Here are some of the other Pulp Fiction-related tidbits LaMarr dropped in his sit-down with Gourley. Find this episode and past installments of I Was There Too at the WolfPop website.

*In the original script, Marvin’s death was a drawn-out affair, with him taking a bullet in the throat and living awhile longer until Vincent and Jules decided to mercifully deliver the finishing blow. In the finished film, of course, Vincent accidentally (and memorably) shoots Marvin in the face. According to LaMarr, Travolta himself suggested the change, arguing that audiences would react badly to seeing the Saturday Night Fever star execute somebody in cold blood. “We had sort of forgotten how famous [John] was,” Lamarr says. “He had a real sense of his persona, and he knew that accidentally killing a poor little innocent kid is one thing, but choosing to do it is another.”

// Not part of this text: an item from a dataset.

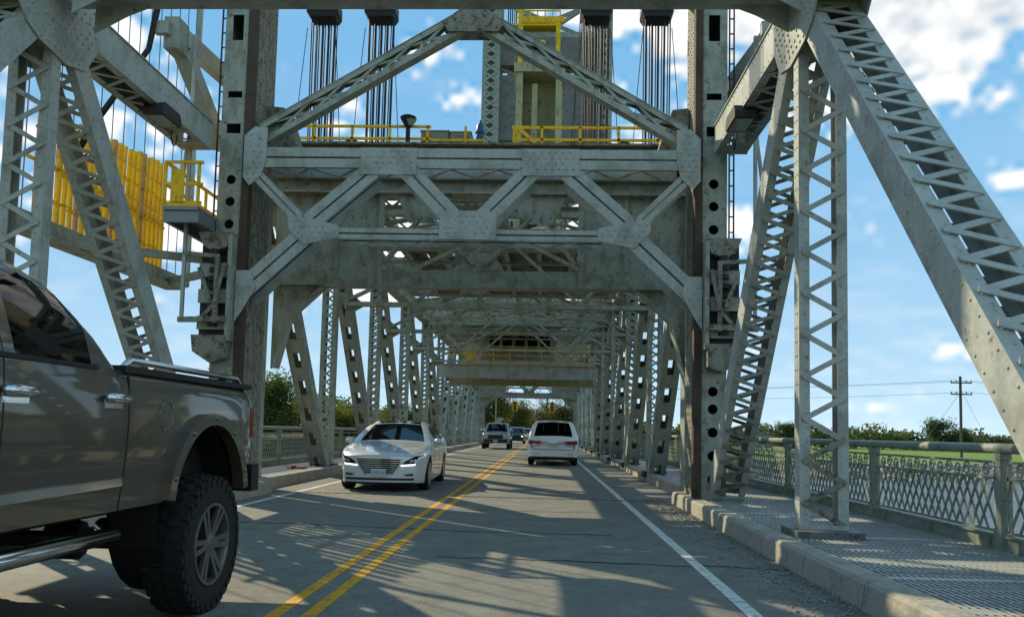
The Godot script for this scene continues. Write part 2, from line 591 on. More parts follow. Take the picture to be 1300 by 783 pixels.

Watch the scene where Marvin meets his bloody end:

*While the backstory that explains how Marvin and his pals (played by Frank Whaley, Burr Steers and Alexis Arquette) came into possession of the briefcase wasn’t written into the film, LaMarr says the quartet invented a history among themselves. “We were basically these Long Beach college kids who thought we were gangsters. We thought it would be simple. And the idea was that Jules knew somebody who knew somebody who knew Marvin, and Marvin being dumb probably mentioned [the plan] to a buddy. So Jules got in touch with him and said ‘At 7:45, all you gotta do is unlock the door, and I’ll handle everything else.’”

*Another popular question among Pulp Fiction fanatics is why there are visible bullet holes in the wall before Arquette’s shooter bursts out of the bathroom, gun blazing. LaMarr chalks it up to a deliberate continuity error on Tarantino’s part. “Quentin’s not dumb. It’s not that he didn’t notice. My guess is that the take with the bullet holes was just so much better than the take with the clean wall that he said, ‘F— it.’”

*That look of fear on Marvin’s face when Jules is interrogating the group is genuine. During rehearsal, Jackson’s eyes didn’t linger on LaMarr after he quiets him by saying, “I don’t remember asking you a goddamn thing.” But Jackson changed it up on set, staring daggers at LaMarr, causing his scene partner to break character. “I was like ‘Is he mad at me?’” LaMarr tells Gourley, laughing. “There is real fear coming up in my body. Thankfully, I didn’t have any lines to f— up.” A gifted impressionist in addition to a good actor, LaMarr admits later on in the podcast that he can only impersonate Jackson when he’s yelling. Maybe that’s just residual shock from his Pulp experience.